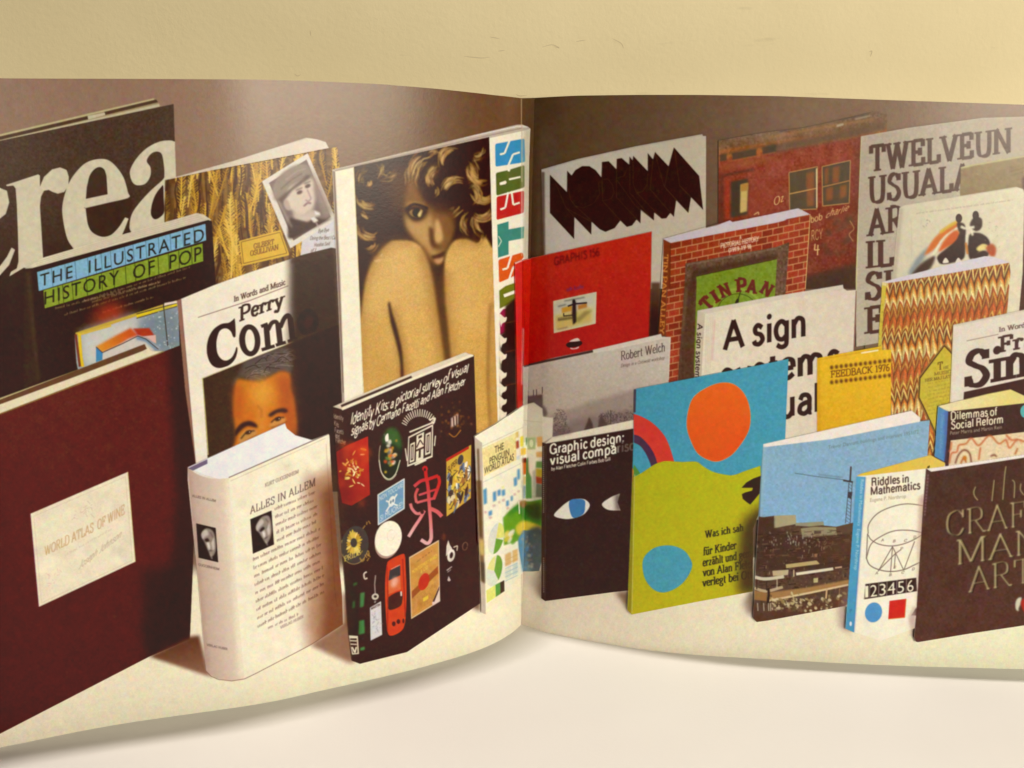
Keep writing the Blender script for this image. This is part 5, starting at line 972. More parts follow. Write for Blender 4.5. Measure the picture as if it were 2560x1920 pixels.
for s_, c_ in (('1680,840 1705,828 1708,890 1683,905', (150, 60, 34)), ('1680,760 1705,750 1705,800 1682,812', (222, 180, 90)), ('1715,800 1745,790 1745,880 1718,888', (240, 214, 50)), ('1720,900 1765,895 1765,950 1722,960', (240, 190, 50)), ('1765,810 1788,805 1790,870 1768,872', (84, 130, 60)),
               ('1800,810 1872,800 1868,905 1805,908', (176, 186, 130)), ('1880,800 1930,795 1932,880 1885,885', (222, 160, 90)), ('1875,930 1932,925 1932,975 1878,975', (224, 172, 100)), ('1878,1010 1935,1010 1935,1070 1872,1065', (110, 150, 74)), ('1872,1070 1935,1075 1935,1150 1872,1140', (206, 176, 50)), ('1872,1140 1935,1150 1930,1210 1875,1200', (176, 70, 30)),
               ('1735,990 1778,985 1775,1120 1740,1130', (206, 100, 40)), ('1735,985 1778,982 1778,1020 1737,1025', (110, 40, 26)), ('1740,1140 1775,1140 1770,1210 1742,1215', (216, 180, 110)), ('1735,1220 1775,1220 1768,1330 1735,1335', (150, 160, 164)), ('1875,1200 1935,1210 1932,1320 1870,1320', (120, 120, 104)),
               ('1685,970 1712,955 1712,990 1688,1000', (200, 206, 206)), ('1725,1180 1735,1180 1735,1240 1725,1240', (206, 190, 190))): fill(P('C3:'+s_), c_, soft=.6)
fill(P('C3:1785,1000 1805,975 1812,1100 1835,1150 1840,1330 1785,1330'), (96, 150, 74), soft=.8); fill(ell(*px('C3:1835,855'), 5, 10), (226, 222, 180)); fill(P('C3:1850,1100 1868,1080 1868,1330 1850,1330'), (150, 144, 130), .7, soft=2)
BL = (88, 146, 186)
for s_ in ('1400,1255 1430,1240 1432,1370 1405,1385', '1482,1280 1510,1265 1512,1345 1485,1360', '1522,1262 1548,1250 1550,1300 1524,1312', '1558,1262 1585,1250 1588,1300 1562,1312', '1662,1160 1688,1142 1690,1215 1665,1228', '1692,1085 1712,1072 1714,1160 1694,1172', '1596,1355 1618,1345 1620,1390 1598,1400', '1635,1315 1652,1305 1654,1345 1637,1355', '1445,1445 1475,1430 1477,1470 1448,1482'): fill(P('C3:'+s_), BL, soft=.5)
for s_ in ('1482,1395 1505,1388', '1530,1365 1545,1360', '1562,1350 1585,1340', '1662,1300 1678,1292', '1695,1275 1712,1265', '1410,1450 1430,1445', '1450,1500 1475,1492', '1600,1420 1620,1410'): line(P('C3:'+s_), 5, (206, 150, 134), .7, soft=1)
line(P('C3:1400,1190 1720,1030'), 1.4, (196, 190, 180), .8); fill(P('C3:1555,1230 1580,1220 1582,1245 1560,1250'), (232, 226, 150)); line(P('C3:1700,740 1738,1350'), 1.6, (222, 206, 180), .8)
fill([np.vstack([P('C4:1570,320 1640,250 1740,178 1830,180 1925,160 1925,440 1740,430 1700,520 1578,560')])], (110, 158, 44), soft=1); fill(sm('C4:1600,300 1700,200 1780,200 1860,240 1920,300 1900,400 1820,350 1740,330 1700,260 1650,290'), (70, 130, 50), soft=3); fill(sm('C4:1780,220 1900,190 1930,260 1920,330 1840,330 1800,290'), (66, 66, 44), .85, soft=4); fill(sm('C4:1680,400 1740,350 1830,360 1920,400 1900,440 1780,450 1700,470'), (226, 200, 70), soft=2); fill(sm('C4:1700,190 1760,170 1800,200 1740,240'), (176, 110, 70), .8, soft=2); line(P('C4:1705,180 1710,290'), 3, (232, 226, 190))
for i in range(10): q_ = px(f'C4:{random.uniform(1580,1700)},{random.uniform(400,540)}'); fill(ell(*q_, 5, 9, 30), random.choice([(110, 158, 50), (226, 200, 70), (240, 228, 190)]), .8, soft=1)
fill(P('C4:1740,430 1930,430 1925,780 1740,790 1705,600 1700,520'), (120, 138, 140)); fill(P('C4:1700,500 1760,440 1760,780 1735,790'), (90, 150, 186), .9, soft=2); fill(sm('C4:1810,430 1930,430 1930,780 1830,780 1800,600'), (76, 84, 92), .9, soft=3)
for i in range(40): q_ = px(f'C4:{random.uniform(1720,1870)},{random.uniform(440,770)}'); fill(ell(*q_, random.uniform(1, 5), random.uniform(1, 6), 20), random.choice([(190, 176, 150), (96, 150, 190), (150, 120, 100), (110, 130, 140)]), .6, soft=1)
for cx, cy in ((1510, 500), (1495, 780)):
    c0 = px(f'C4:{cx},{cy}'); e_ = ell(c0[0], c0[1], 18, 40, 14, 36); fill(e_, (222, 216, 196)); fill(np.vstack([[c0], e_[26:36]]), (228, 220, 112)); fill(np.vstack([[c0], e_[0:9]]) if cy < 600 else np.vstack([[c0], e_[26:36], e_[0:4]]), (112, 160, 56)); fill(np.vstack([[c0], e_[18:26]]), (228, 220, 130) if cy > 600 else (216, 214, 200))
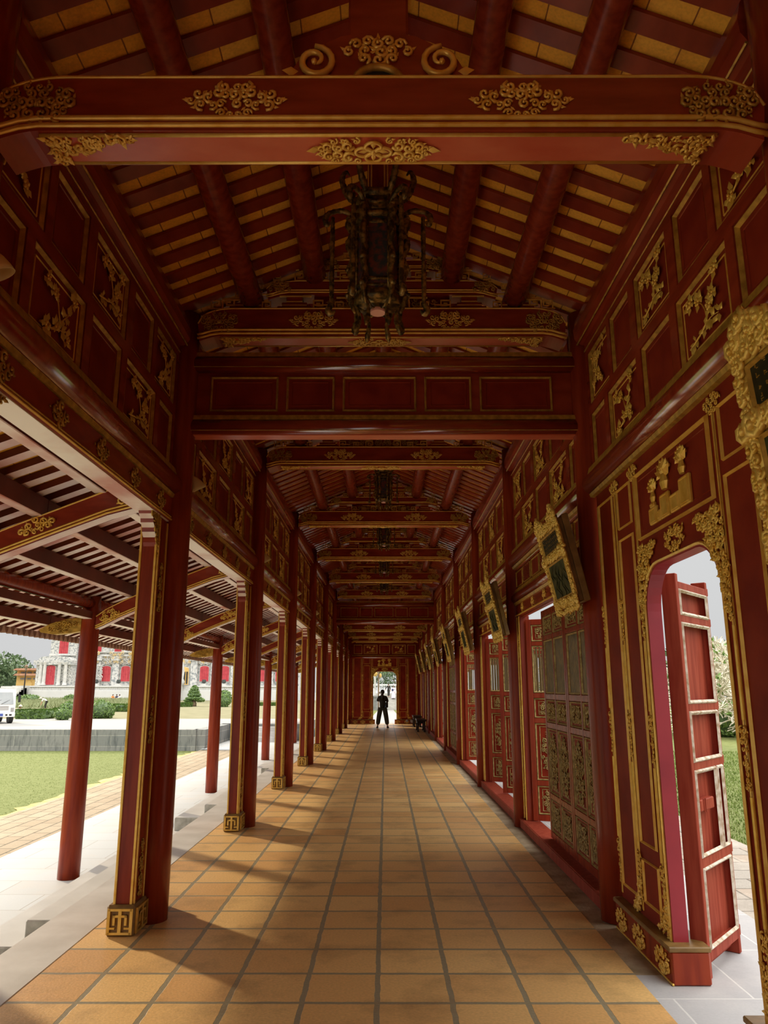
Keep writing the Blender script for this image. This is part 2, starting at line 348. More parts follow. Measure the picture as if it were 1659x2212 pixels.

» **Exercise requirements**: Write the listing above out again exactly, dropping each image.

» **Response to the task**:
Keep writing the Blender script for this image. This is part 5, starting at line 972. More parts follow. Write for Blender 4.5. Measure the picture as if it were 2560x1920 pixels.
for s_, c_ in (('1680,840 1705,828 1708,890 1683,905', (150, 60, 34)), ('1680,760 1705,750 1705,800 1682,812', (222, 180, 90)), ('1715,800 1745,790 1745,880 1718,888', (240, 214, 50)), ('1720,900 1765,895 1765,950 1722,960', (240, 190, 50)), ('1765,810 1788,805 1790,870 1768,872', (84, 130, 60)),
               ('1800,810 1872,800 1868,905 1805,908', (176, 186, 130)), ('1880,800 1930,795 1932,880 1885,885', (222, 160, 90)), ('1875,930 1932,925 1932,975 1878,975', (224, 172, 100)), ('1878,1010 1935,1010 1935,1070 1872,1065', (110, 150, 74)), ('1872,1070 1935,1075 1935,1150 1872,1140', (206, 176, 50)), ('1872,1140 1935,1150 1930,1210 1875,1200', (176, 70, 30)),
               ('1735,990 1778,985 1775,1120 1740,1130', (206, 100, 40)), ('1735,985 1778,982 1778,1020 1737,1025', (110, 40, 26)), ('1740,1140 1775,1140 1770,1210 1742,1215', (216, 180, 110)), ('1735,1220 1775,1220 1768,1330 1735,1335', (150, 160, 164)), ('1875,1200 1935,1210 1932,1320 1870,1320', (120, 120, 104)),
               ('1685,970 1712,955 1712,990 1688,1000', (200, 206, 206)), ('1725,1180 1735,1180 1735,1240 1725,1240', (206, 190, 190))): fill(P('C3:'+s_), c_, soft=.6)
fill(P('C3:1785,1000 1805,975 1812,1100 1835,1150 1840,1330 1785,1330'), (96, 150, 74), soft=.8); fill(ell(*px('C3:1835,855'), 5, 10), (226, 222, 180)); fill(P('C3:1850,1100 1868,1080 1868,1330 1850,1330'), (150, 144, 130), .7, soft=2)
BL = (88, 146, 186)
for s_ in ('1400,1255 1430,1240 1432,1370 1405,1385', '1482,1280 1510,1265 1512,1345 1485,1360', '1522,1262 1548,1250 1550,1300 1524,1312', '1558,1262 1585,1250 1588,1300 1562,1312', '1662,1160 1688,1142 1690,1215 1665,1228', '1692,1085 1712,1072 1714,1160 1694,1172', '1596,1355 1618,1345 1620,1390 1598,1400', '1635,1315 1652,1305 1654,1345 1637,1355', '1445,1445 1475,1430 1477,1470 1448,1482'): fill(P('C3:'+s_), BL, soft=.5)
for s_ in ('1482,1395 1505,1388', '1530,1365 1545,1360', '1562,1350 1585,1340', '1662,1300 1678,1292', '1695,1275 1712,1265', '1410,1450 1430,1445', '1450,1500 1475,1492', '1600,1420 1620,1410'): line(P('C3:'+s_), 5, (206, 150, 134), .7, soft=1)
line(P('C3:1400,1190 1720,1030'), 1.4, (196, 190, 180), .8); fill(P('C3:1555,1230 1580,1220 1582,1245 1560,1250'), (232, 226, 150)); line(P('C3:1700,740 1738,1350'), 1.6, (222, 206, 180), .8)
fill([np.vstack([P('C4:1570,320 1640,250 1740,178 1830,180 1925,160 1925,440 1740,430 1700,520 1578,560')])], (110, 158, 44), soft=1); fill(sm('C4:1600,300 1700,200 1780,200 1860,240 1920,300 1900,400 1820,350 1740,330 1700,260 1650,290'), (70, 130, 50), soft=3); fill(sm('C4:1780,220 1900,190 1930,260 1920,330 1840,330 1800,290'), (66, 66, 44), .85, soft=4); fill(sm('C4:1680,400 1740,350 1830,360 1920,400 1900,440 1780,450 1700,470'), (226, 200, 70), soft=2); fill(sm('C4:1700,190 1760,170 1800,200 1740,240'), (176, 110, 70), .8, soft=2); line(P('C4:1705,180 1710,290'), 3, (232, 226, 190))
for i in range(10): q_ = px(f'C4:{random.uniform(1580,1700)},{random.uniform(400,540)}'); fill(ell(*q_, 5, 9, 30), random.choice([(110, 158, 50), (226, 200, 70), (240, 228, 190)]), .8, soft=1)
fill(P('C4:1740,430 1930,430 1925,780 1740,790 1705,600 1700,520'), (120, 138, 140)); fill(P('C4:1700,500 1760,440 1760,780 1735,790'), (90, 150, 186), .9, soft=2); fill(sm('C4:1810,430 1930,430 1930,780 1830,780 1800,600'), (76, 84, 92), .9, soft=3)
for i in range(40): q_ = px(f'C4:{random.uniform(1720,1870)},{random.uniform(440,770)}'); fill(ell(*q_, random.uniform(1, 5), random.uniform(1, 6), 20), random.choice([(190, 176, 150), (96, 150, 190), (150, 120, 100), (110, 130, 140)]), .6, soft=1)
for cx, cy in ((1510, 500), (1495, 780)):
    c0 = px(f'C4:{cx},{cy}'); e_ = ell(c0[0], c0[1], 18, 40, 14, 36); fill(e_, (222, 216, 196)); fill(np.vstack([[c0], e_[26:36]]), (228, 220, 112)); fill(np.vstack([[c0], e_[0:9]]) if cy < 600 else np.vstack([[c0], e_[26:36], e_[0:4]]), (112, 160, 56)); fill(np.vstack([[c0], e_[18:26]]), (228, 220, 130) if cy > 600 else (216, 214, 200))
Keep writing the Blender script for this image. This is part 2, starting at line 348. More parts follow. Measure the picture as if it were 1659x2212 pixels.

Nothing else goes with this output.